Crialese, coming out a Venezia
Il Lido ha visto poi il coming out di Emanuele Crialese, regista de L’Immensità con Penelope Cruz, che ha rivelato di essere nato donna. Il film, ambientato a Roma negli Anni Settanta, racconta di una coppia in crisi con tre figli a carico con la maggiore, Adriana, che inizia a nutrire dei dubbi sulla propria identità di genere: non la storia di Crialese, ma dentro c’è molto di essa. «Per cambiare la A del mio nome con la E, ho dovuto lasciare un pezzo del mio corpo, il pegno che mi ha chiesto la società, sennò non avrei potuto cambiare nei documenti», ha detto il regista, facendo riferimento alla legge che fino al 2015 permetteva il cambio di nome all’anagrafe solo dopo l’intervento chirurgico di riassegnazione del genere.

Venezia, una rassegna a tinte queer
A Venezia sono stati proiettati poi Il Signore delle Formiche di Gianni Amelio, film che ricostruisce il processo ad Aldo Braibanti, condannato nel 1969 a nove anni di carcere per aver “plagiato” un suo studente: di fatto, in tribunale finì l’omosessualità. In Concorso c’era Monica di Andrea Pallaoro, in cui una donna trans torna a casa per accudire la madre malata, che l’aveva cacciata proprio perché transgender. Applausi per Trace Lysette, prima donna transgender protagonista in un film in Concorso a Venezia: Monica, appunto.
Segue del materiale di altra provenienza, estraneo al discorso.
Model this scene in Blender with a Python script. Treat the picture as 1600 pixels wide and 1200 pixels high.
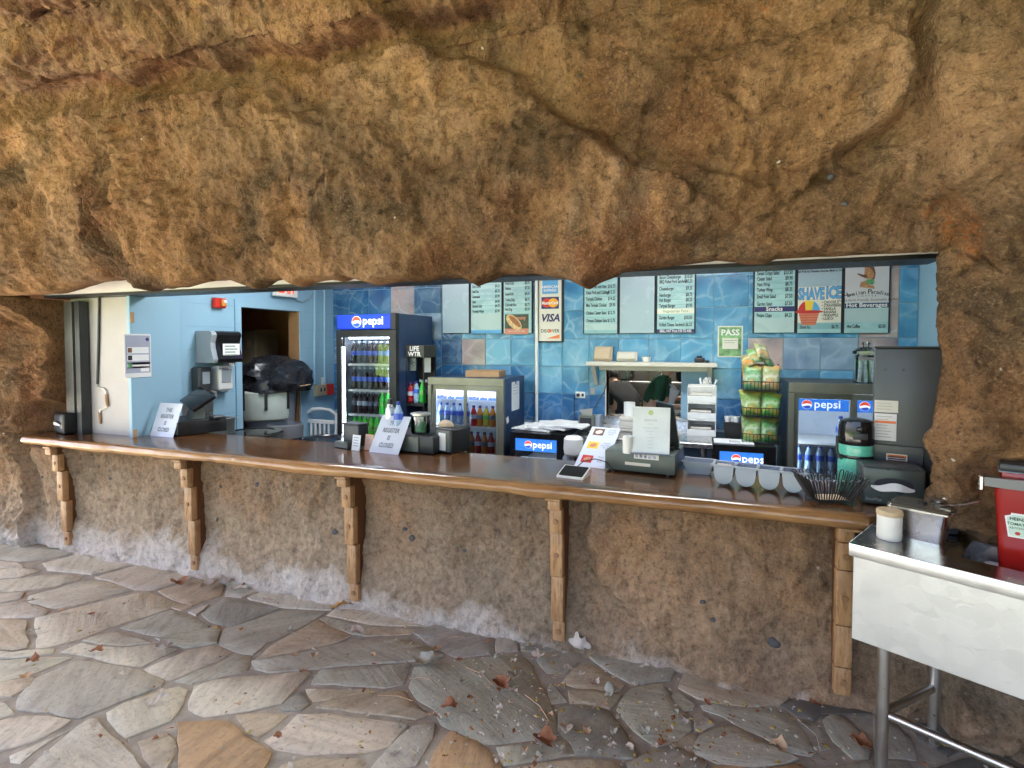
import bpy, bmesh, math, random
import numpy as np
from mathutils import Vector, Matrix
random.seed(7); rng = np.random.default_rng(7)
for o in list(bpy.data.objects): bpy.data.objects.remove(o)
SC = bpy.context.scene
C = SC.collection
PI = math.pi
# ------------------------------------------------------------------ camera, sky, sun, exposure
F, EYE = 830.0, 1.65                       # focal length in px of the 1600 px wide photograph, eye height
TH, PITCH = math.atan(F / 2308.0), math.radians(2.0)
Y0 = 537.0 + F * math.tan(PITCH)            # the lens looks out a little above the middle of the picture (shift)
cam = bpy.data.cameras.new('camera'); camo = bpy.data.objects.new('camera', cam); C.objects.link(camo)
cam.sensor_fit = 'HORIZONTAL'; cam.sensor_width = 36.0; cam.lens = 36.0 * F / 1600.0
cam.shift_y = -(600.0 - Y0) / 1600.0; cam.clip_start = 0.05; cam.clip_end = 2000.0
camo.location = (0, 0, EYE); camo.rotation_euler = (PI / 2 - PITCH, 0, TH)
SC.camera = camo
SUN_EL, SUN_AZ = math.radians(64), math.radians(-62)      # azimuth measured from +y (behind the rock) towards +x
w = bpy.data.worlds.new('World'); SC.world = w; w.use_nodes = True
nt = w.node_tree; nt.nodes.clear()
sky = nt.nodes.new('ShaderNodeTexSky'); sky.sky_type = 'NISHITA'; sky.sun_disc = False
sky.sun_elevation = SUN_EL; sky.sun_rotation = SUN_AZ; sky.air_density = .6; sky.dust_density = 5.0; sky.ozone_density = .2
bg = nt.nodes.new('ShaderNodeBackground'); bg.inputs['Strength'].default_value = 0.15
wo = nt.nodes.new('ShaderNodeOutputWorld')
nt.links.new(sky.outputs[0], bg.inputs[0]); nt.links.new(bg.outputs[0], wo.inputs[0])
sl = bpy.data.lights.new('sun', 'SUN'); sl.energy = 4.5; sl.angle = math.radians(.5); sl.color = (1, .95, .87)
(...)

Il “Full Metal Jacket gay” Eismayer ha conquistato la Settimana della Critica e lo stesso ha fatto Anhell69, pellicola colombiana in cui è protagonista la comunità gay di Medellin. Anche le Giornate degli Autori hanno visto il cinema queer sugli scudi, con i trionfi di Lobo e Cão e di Blue Jean.

Coppa Volpi a Cate Blanchett: ha interpretato una direttrice d’orchestra lesbica
The Whale con Brandon Fraser ha invece conquistato il Leoncino d’Oro assegnato da Agis Scuola: è la storia dell’insegnante universitario Charlie (interpretato da Brendan Fraser), che dopo la morte dell’amato compagno precipita nella depressione assoluta, mangiando bulicamente fino a raggiungere 266 chilogrammi di peso. Isolato dal mondo, ha un ultimo desiderio: costruire un rapporto con la figlia adolescente. Il film, diretto da Darren Aronofsky, è un adattamento dell’opera teatrale del drammaturgo omosessuale Samuel D. Hunter, che del film è stato sceneggiatore. Queer anche la Coppa Volpi assegnata a Cate Blanchett, divina direttrice d’orchestra e compositrice lesbica in Tàr.
Harry Styles, quel bacio che invece non è piaciuto
Al Lido, oltre a Timothée Chalamet con un vestito a schiena nuda, ha trovato spazio anche un bacio tra due uomini. Alla presentazione del film Don’t Worry Darling, l’ex One Direction Harry Styles ha infatti baciato il coprotagonista Nick Kroll: si è però attirato le critiche della comunità Lgbtq+, che lo ha accusato di cercare solo pubblicità. Tra le altre cose, è fidanzato proprio con l’attrice e regista della pellicola, Olivia Wilde.